WHAT IS EXPECTED
Reproduce the data exactly.

DATASET SECTION
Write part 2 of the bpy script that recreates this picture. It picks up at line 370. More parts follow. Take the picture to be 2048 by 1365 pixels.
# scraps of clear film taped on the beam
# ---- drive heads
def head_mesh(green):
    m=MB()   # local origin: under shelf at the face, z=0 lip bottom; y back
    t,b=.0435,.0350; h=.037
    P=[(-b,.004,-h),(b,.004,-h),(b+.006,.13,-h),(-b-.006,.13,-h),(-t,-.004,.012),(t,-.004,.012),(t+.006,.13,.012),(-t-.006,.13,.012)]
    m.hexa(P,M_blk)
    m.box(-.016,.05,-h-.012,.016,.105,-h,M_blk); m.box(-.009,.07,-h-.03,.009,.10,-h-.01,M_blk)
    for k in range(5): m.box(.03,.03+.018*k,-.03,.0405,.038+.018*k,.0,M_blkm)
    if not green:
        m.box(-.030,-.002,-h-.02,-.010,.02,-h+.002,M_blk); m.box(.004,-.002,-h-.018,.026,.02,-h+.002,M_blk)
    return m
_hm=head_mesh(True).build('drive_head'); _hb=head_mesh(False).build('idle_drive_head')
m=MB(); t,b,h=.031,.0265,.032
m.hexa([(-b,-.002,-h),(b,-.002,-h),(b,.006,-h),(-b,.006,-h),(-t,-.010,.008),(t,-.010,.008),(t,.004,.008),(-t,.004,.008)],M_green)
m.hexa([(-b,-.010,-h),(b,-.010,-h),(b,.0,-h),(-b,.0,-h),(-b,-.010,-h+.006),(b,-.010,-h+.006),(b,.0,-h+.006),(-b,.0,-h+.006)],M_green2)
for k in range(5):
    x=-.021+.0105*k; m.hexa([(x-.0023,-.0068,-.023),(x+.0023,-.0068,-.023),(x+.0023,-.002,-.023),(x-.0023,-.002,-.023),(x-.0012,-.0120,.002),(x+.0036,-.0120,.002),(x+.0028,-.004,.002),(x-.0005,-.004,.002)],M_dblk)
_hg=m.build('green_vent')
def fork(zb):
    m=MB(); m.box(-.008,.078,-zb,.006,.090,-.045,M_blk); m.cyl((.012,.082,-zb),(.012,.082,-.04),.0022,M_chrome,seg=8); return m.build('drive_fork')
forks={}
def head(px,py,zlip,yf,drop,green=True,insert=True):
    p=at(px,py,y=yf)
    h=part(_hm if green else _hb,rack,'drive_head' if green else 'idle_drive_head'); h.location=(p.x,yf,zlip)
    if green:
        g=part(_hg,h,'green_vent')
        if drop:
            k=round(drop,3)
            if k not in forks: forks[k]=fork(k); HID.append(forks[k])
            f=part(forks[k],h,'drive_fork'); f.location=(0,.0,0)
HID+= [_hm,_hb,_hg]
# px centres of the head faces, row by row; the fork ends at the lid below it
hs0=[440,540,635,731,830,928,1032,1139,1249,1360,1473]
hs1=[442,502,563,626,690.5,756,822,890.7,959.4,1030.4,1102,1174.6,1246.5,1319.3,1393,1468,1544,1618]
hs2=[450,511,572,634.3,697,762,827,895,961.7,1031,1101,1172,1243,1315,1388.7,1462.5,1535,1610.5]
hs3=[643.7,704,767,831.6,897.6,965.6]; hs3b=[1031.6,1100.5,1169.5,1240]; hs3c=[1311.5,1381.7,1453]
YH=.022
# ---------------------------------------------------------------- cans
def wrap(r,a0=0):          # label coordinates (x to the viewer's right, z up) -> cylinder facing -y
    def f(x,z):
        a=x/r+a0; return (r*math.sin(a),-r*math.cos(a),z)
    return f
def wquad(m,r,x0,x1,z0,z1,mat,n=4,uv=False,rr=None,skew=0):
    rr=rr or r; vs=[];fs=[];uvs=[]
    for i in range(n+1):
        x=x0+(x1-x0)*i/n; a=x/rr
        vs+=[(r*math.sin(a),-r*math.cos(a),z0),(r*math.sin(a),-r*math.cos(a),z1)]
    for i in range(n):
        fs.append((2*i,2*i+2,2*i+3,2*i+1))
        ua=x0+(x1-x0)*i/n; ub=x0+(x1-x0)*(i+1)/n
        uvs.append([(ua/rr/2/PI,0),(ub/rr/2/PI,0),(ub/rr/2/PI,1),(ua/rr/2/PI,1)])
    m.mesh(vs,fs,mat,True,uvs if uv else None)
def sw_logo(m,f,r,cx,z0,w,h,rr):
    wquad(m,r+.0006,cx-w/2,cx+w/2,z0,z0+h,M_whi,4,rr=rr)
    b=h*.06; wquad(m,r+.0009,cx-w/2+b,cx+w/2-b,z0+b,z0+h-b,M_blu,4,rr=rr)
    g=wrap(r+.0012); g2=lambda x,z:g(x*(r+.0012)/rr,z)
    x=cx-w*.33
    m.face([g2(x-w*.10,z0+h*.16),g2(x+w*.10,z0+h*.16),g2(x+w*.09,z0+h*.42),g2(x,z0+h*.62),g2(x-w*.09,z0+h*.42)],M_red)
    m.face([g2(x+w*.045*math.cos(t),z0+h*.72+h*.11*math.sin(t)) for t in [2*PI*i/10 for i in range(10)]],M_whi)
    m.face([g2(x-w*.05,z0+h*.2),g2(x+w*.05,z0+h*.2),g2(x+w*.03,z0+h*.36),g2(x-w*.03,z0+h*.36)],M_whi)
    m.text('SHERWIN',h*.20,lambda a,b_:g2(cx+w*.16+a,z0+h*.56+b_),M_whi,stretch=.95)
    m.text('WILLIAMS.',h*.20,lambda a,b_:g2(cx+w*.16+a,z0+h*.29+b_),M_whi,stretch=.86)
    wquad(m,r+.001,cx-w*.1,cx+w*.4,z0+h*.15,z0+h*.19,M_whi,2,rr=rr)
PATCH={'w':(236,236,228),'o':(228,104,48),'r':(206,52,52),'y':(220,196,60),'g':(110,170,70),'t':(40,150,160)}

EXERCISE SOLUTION
Write part 2 of the bpy script that recreates this picture. It picks up at line 370. More parts follow. Take the picture to be 2048 by 1365 pixels.
# scraps of clear film taped on the beam
# ---- drive heads
def head_mesh(green):
    m=MB()   # local origin: under shelf at the face, z=0 lip bottom; y back
    t,b=.0435,.0350; h=.037
    P=[(-b,.004,-h),(b,.004,-h),(b+.006,.13,-h),(-b-.006,.13,-h),(-t,-.004,.012),(t,-.004,.012),(t+.006,.13,.012),(-t-.006,.13,.012)]
    m.hexa(P,M_blk)
    m.box(-.016,.05,-h-.012,.016,.105,-h,M_blk); m.box(-.009,.07,-h-.03,.009,.10,-h-.01,M_blk)
    for k in range(5): m.box(.03,.03+.018*k,-.03,.0405,.038+.018*k,.0,M_blkm)
    if not green:
        m.box(-.030,-.002,-h-.02,-.010,.02,-h+.002,M_blk); m.box(.004,-.002,-h-.018,.026,.02,-h+.002,M_blk)
    return m
_hm=head_mesh(True).build('drive_head'); _hb=head_mesh(False).build('idle_drive_head')
m=MB(); t,b,h=.031,.0265,.032
m.hexa([(-b,-.002,-h),(b,-.002,-h),(b,.006,-h),(-b,.006,-h),(-t,-.010,.008),(t,-.010,.008),(t,.004,.008),(-t,.004,.008)],M_green)
m.hexa([(-b,-.010,-h),(b,-.010,-h),(b,.0,-h),(-b,.0,-h),(-b,-.010,-h+.006),(b,-.010,-h+.006),(b,.0,-h+.006),(-b,.0,-h+.006)],M_green2)
for k in range(5):
    x=-.021+.0105*k; m.hexa([(x-.0023,-.0068,-.023),(x+.0023,-.0068,-.023),(x+.0023,-.002,-.023),(x-.0023,-.002,-.023),(x-.0012,-.0120,.002),(x+.0036,-.0120,.002),(x+.0028,-.004,.002),(x-.0005,-.004,.002)],M_dblk)
_hg=m.build('green_vent')
def fork(zb):
    m=MB(); m.box(-.008,.078,-zb,.006,.090,-.045,M_blk); m.cyl((.012,.082,-zb),(.012,.082,-.04),.0022,M_chrome,seg=8); return m.build('drive_fork')
forks={}
def head(px,py,zlip,yf,drop,green=True,insert=True):
    p=at(px,py,y=yf)
    h=part(_hm if green else _hb,rack,'drive_head' if green else 'idle_drive_head'); h.location=(p.x,yf,zlip)
    if green:
        g=part(_hg,h,'green_vent')
        if drop:
            k=round(drop,3)
            if k not in forks: forks[k]=fork(k); HID.append(forks[k])
            f=part(forks[k],h,'drive_fork'); f.location=(0,.0,0)
HID+= [_hm,_hb,_hg]
# px centres of the head faces, row by row; the fork ends at the lid below it
hs0=[440,540,635,731,830,928,1032,1139,1249,1360,1473]
hs1=[442,502,563,626,690.5,756,822,890.7,959.4,1030.4,1102,1174.6,1246.5,1319.3,1393,1468,1544,1618]
hs2=[450,511,572,634.3,697,762,827,895,961.7,1031,1101,1172,1243,1315,1388.7,1462.5,1535,1610.5]
hs3=[643.7,704,767,831.6,897.6,965.6]; hs3b=[1031.6,1100.5,1169.5,1240]; hs3c=[1311.5,1381.7,1453]
YH=.022
# ---------------------------------------------------------------- cans
def wrap(r,a0=0):          # label coordinates (x to the viewer's right, z up) -> cylinder facing -y
    def f(x,z):
        a=x/r+a0; return (r*math.sin(a),-r*math.cos(a),z)
    return f
def wquad(m,r,x0,x1,z0,z1,mat,n=4,uv=False,rr=None,skew=0):
    rr=rr or r; vs=[];fs=[];uvs=[]
    for i in range(n+1):
        x=x0+(x1-x0)*i/n; a=x/rr
        vs+=[(r*math.sin(a),-r*math.cos(a),z0),(r*math.sin(a),-r*math.cos(a),z1)]
    for i in range(n):
        fs.append((2*i,2*i+2,2*i+3,2*i+1))
        ua=x0+(x1-x0)*i/n; ub=x0+(x1-x0)*(i+1)/n
        uvs.append([(ua/rr/2/PI,0),(ub/rr/2/PI,0),(ub/rr/2/PI,1),(ua/rr/2/PI,1)])
    m.mesh(vs,fs,mat,True,uvs if uv else None)
def sw_logo(m,f,r,cx,z0,w,h,rr):
    wquad(m,r+.0006,cx-w/2,cx+w/2,z0,z0+h,M_whi,4,rr=rr)
    b=h*.06; wquad(m,r+.0009,cx-w/2+b,cx+w/2-b,z0+b,z0+h-b,M_blu,4,rr=rr)
    g=wrap(r+.0012); g2=lambda x,z:g(x*(r+.0012)/rr,z)
    x=cx-w*.33
    m.face([g2(x-w*.10,z0+h*.16),g2(x+w*.10,z0+h*.16),g2(x+w*.09,z0+h*.42),g2(x,z0+h*.62),g2(x-w*.09,z0+h*.42)],M_red)
    m.face([g2(x+w*.045*math.cos(t),z0+h*.72+h*.11*math.sin(t)) for t in [2*PI*i/10 for i in range(10)]],M_whi)
    m.face([g2(x-w*.05,z0+h*.2),g2(x+w*.05,z0+h*.2),g2(x+w*.03,z0+h*.36),g2(x-w*.03,z0+h*.36)],M_whi)
    m.text('SHERWIN',h*.20,lambda a,b_:g2(cx+w*.16+a,z0+h*.56+b_),M_whi,stretch=.95)
    m.text('WILLIAMS.',h*.20,lambda a,b_:g2(cx+w*.16+a,z0+h*.29+b_),M_whi,stretch=.86)
    wquad(m,r+.001,cx-w*.1,cx+w*.4,z0+h*.15,z0+h*.19,M_whi,2,rr=rr)
PATCH={'w':(236,236,228),'o':(228,104,48),'r':(206,52,52),'y':(220,196,60),'g':(110,170,70),'t':(40,150,160)}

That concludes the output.